- Stated exercise -
Review the material line by line. Identify and copy every line that contains the string "scene".

- Records shown -
>> begin
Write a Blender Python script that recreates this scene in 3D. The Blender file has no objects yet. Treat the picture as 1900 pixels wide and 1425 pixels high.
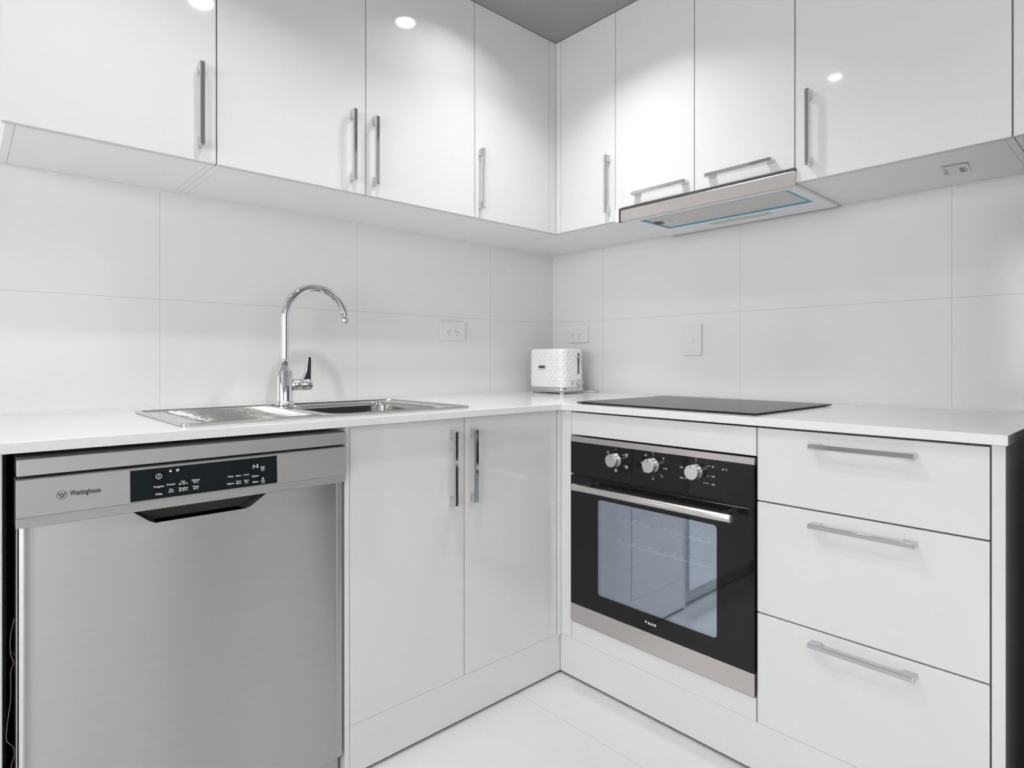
>> end
>> begin
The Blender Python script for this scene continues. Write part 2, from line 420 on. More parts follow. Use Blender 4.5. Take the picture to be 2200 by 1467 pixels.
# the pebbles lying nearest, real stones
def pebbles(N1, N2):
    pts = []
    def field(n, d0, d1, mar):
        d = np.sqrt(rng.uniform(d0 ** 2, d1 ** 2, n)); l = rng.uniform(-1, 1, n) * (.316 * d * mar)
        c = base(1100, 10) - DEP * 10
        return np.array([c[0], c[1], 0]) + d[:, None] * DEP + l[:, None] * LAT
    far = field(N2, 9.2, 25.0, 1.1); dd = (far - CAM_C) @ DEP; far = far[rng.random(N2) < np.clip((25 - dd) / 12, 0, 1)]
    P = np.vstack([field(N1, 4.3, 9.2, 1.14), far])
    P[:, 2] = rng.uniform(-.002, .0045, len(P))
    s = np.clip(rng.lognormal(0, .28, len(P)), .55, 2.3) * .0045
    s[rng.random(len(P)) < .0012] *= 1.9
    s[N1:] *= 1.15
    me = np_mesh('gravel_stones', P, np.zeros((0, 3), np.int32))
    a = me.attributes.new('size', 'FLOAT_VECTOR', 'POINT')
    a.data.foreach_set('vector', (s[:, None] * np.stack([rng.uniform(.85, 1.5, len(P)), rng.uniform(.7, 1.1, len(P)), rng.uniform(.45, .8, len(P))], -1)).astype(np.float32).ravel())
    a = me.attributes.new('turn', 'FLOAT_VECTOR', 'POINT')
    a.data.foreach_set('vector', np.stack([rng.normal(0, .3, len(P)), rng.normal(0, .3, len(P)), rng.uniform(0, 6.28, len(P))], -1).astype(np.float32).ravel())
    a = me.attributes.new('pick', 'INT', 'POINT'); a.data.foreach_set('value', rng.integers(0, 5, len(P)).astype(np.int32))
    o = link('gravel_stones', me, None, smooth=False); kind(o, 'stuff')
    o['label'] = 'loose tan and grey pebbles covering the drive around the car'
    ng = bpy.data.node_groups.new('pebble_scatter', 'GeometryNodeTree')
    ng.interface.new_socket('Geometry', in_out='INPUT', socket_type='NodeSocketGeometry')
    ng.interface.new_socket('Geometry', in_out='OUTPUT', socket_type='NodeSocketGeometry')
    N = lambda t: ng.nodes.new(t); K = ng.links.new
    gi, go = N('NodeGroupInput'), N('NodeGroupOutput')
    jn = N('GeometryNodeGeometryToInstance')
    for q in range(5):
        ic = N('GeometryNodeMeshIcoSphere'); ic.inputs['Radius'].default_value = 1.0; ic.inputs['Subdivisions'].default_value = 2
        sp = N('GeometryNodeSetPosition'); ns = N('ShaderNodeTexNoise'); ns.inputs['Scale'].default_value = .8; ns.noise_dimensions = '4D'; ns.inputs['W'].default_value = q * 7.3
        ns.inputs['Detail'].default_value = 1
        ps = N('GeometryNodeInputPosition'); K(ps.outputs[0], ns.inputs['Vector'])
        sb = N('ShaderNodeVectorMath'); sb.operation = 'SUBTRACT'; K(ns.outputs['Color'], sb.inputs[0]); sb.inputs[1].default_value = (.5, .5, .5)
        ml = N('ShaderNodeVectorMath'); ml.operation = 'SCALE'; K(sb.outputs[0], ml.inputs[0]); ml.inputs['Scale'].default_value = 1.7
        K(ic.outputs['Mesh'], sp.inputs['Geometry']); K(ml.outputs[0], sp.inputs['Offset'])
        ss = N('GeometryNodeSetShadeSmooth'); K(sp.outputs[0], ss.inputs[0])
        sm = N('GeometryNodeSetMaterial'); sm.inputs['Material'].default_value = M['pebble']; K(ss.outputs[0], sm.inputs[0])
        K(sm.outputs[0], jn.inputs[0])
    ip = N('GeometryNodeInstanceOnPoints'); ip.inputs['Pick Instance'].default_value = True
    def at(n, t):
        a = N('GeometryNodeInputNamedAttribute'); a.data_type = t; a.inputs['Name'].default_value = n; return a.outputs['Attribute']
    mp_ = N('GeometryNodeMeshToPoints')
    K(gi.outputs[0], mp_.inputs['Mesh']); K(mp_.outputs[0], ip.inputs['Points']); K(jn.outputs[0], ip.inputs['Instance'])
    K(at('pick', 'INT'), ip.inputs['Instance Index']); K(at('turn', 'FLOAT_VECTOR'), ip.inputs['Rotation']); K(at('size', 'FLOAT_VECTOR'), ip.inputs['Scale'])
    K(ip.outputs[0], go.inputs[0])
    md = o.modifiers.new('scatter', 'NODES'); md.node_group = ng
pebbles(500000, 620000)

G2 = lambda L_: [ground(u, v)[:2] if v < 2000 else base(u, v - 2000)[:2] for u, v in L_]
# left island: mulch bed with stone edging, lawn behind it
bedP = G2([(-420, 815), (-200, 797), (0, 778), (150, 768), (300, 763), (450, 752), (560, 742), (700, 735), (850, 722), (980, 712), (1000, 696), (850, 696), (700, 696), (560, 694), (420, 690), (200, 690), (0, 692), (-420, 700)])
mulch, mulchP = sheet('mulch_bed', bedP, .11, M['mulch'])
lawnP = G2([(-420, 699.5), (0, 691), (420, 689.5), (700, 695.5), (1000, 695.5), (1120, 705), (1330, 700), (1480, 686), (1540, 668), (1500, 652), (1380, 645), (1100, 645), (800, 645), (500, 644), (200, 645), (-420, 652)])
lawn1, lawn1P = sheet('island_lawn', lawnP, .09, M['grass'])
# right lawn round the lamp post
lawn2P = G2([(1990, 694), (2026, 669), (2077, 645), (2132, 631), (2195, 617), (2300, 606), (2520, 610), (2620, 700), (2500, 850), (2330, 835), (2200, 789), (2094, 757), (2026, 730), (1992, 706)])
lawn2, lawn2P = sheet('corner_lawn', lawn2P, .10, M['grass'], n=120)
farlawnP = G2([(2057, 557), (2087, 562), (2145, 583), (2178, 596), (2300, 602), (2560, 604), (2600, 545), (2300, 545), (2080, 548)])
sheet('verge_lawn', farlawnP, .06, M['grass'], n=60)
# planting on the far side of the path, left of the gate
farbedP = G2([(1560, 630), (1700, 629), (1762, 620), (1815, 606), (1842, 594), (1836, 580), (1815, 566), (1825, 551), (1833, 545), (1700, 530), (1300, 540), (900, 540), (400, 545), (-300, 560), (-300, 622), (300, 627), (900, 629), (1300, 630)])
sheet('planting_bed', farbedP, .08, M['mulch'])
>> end
- Complete response -
Write a Blender Python script that recreates this scene in 3D. The Blender file has no objects yet. Treat the picture as 1900 pixels wide and 1425 pixels high.
The Blender Python script for this scene continues. Write part 2, from line 420 on. More parts follow. Use Blender 4.5. Take the picture to be 2200 by 1467 pixels.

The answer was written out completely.